EXERCISE PROMPT:
Collect all lines from the listing that include the string "scene".
===
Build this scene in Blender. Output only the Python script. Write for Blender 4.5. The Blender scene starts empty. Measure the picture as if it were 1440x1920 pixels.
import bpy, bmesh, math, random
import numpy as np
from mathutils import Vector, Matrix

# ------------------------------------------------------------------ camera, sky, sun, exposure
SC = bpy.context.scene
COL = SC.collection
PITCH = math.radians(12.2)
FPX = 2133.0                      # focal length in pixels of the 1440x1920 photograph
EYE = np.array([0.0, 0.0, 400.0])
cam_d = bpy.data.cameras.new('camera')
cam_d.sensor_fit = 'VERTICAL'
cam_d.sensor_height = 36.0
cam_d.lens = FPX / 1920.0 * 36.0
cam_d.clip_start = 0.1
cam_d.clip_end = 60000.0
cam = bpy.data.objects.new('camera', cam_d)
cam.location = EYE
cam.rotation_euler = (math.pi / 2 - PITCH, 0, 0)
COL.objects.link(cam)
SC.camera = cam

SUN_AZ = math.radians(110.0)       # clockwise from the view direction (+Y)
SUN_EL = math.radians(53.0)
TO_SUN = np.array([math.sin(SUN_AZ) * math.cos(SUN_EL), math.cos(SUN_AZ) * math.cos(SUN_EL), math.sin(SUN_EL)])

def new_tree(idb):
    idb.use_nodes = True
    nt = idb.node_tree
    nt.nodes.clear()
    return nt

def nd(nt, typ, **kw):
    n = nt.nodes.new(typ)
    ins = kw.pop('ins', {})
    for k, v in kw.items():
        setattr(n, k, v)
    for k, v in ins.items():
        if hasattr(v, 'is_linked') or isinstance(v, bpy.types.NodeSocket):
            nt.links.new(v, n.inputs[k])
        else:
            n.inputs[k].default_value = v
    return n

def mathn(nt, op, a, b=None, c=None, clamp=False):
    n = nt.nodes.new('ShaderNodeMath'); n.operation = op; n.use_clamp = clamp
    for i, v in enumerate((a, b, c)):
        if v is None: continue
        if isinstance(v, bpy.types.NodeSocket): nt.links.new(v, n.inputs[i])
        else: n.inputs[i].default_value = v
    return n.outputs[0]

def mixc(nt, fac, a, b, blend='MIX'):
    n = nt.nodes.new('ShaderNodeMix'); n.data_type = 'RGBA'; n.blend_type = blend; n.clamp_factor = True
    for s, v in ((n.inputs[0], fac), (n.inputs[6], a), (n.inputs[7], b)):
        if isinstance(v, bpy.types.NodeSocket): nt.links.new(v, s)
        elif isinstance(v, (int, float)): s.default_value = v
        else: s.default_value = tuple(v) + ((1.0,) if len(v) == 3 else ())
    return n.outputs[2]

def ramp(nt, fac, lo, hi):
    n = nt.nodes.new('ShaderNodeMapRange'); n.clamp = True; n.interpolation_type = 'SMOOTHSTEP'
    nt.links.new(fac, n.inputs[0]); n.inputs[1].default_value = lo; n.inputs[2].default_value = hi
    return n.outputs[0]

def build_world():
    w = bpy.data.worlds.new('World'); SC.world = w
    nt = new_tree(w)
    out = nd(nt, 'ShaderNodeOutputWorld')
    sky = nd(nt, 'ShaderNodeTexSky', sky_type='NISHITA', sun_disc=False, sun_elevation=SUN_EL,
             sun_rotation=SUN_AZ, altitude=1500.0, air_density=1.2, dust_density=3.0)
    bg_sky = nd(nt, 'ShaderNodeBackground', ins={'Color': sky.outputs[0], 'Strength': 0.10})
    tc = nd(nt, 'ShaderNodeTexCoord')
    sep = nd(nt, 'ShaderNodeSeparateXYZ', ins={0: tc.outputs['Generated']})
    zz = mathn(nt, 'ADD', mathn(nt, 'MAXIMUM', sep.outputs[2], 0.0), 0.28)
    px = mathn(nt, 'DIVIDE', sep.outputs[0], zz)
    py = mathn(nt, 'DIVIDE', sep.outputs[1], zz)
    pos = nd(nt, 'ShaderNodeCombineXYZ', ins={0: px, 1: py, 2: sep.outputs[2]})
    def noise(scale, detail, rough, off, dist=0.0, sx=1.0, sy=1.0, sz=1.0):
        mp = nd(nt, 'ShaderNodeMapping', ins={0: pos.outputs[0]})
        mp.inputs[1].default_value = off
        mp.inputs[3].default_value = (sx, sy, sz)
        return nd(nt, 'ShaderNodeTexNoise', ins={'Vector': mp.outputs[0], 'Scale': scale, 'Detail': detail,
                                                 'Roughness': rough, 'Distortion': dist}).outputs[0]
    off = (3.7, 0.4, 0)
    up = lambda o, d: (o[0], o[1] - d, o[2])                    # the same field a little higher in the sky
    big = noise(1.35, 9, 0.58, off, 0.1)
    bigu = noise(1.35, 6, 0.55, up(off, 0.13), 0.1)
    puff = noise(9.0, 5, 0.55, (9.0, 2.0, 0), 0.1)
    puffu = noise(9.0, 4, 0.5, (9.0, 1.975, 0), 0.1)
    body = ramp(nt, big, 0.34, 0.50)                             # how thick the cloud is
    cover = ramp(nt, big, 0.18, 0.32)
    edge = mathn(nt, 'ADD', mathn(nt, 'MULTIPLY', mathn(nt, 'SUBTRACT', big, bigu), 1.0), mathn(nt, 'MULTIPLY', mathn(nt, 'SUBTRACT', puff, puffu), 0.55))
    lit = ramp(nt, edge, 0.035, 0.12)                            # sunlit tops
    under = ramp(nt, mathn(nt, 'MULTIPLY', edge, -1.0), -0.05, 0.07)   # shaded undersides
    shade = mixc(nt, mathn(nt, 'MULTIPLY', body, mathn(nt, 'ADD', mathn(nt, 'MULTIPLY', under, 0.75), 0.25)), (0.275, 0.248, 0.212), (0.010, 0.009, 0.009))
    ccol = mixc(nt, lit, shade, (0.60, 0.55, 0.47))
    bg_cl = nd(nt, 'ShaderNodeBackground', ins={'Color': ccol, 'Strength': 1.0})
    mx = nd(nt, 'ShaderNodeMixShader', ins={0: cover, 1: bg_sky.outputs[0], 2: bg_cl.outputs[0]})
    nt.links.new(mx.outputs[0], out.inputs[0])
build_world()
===
CORRECT RESULT:
Build this scene in Blender. Output only the Python script. Write for Blender 4.5. The Blender scene starts empty. Measure the picture as if it were 1440x1920 pixels.
SC = bpy.context.scene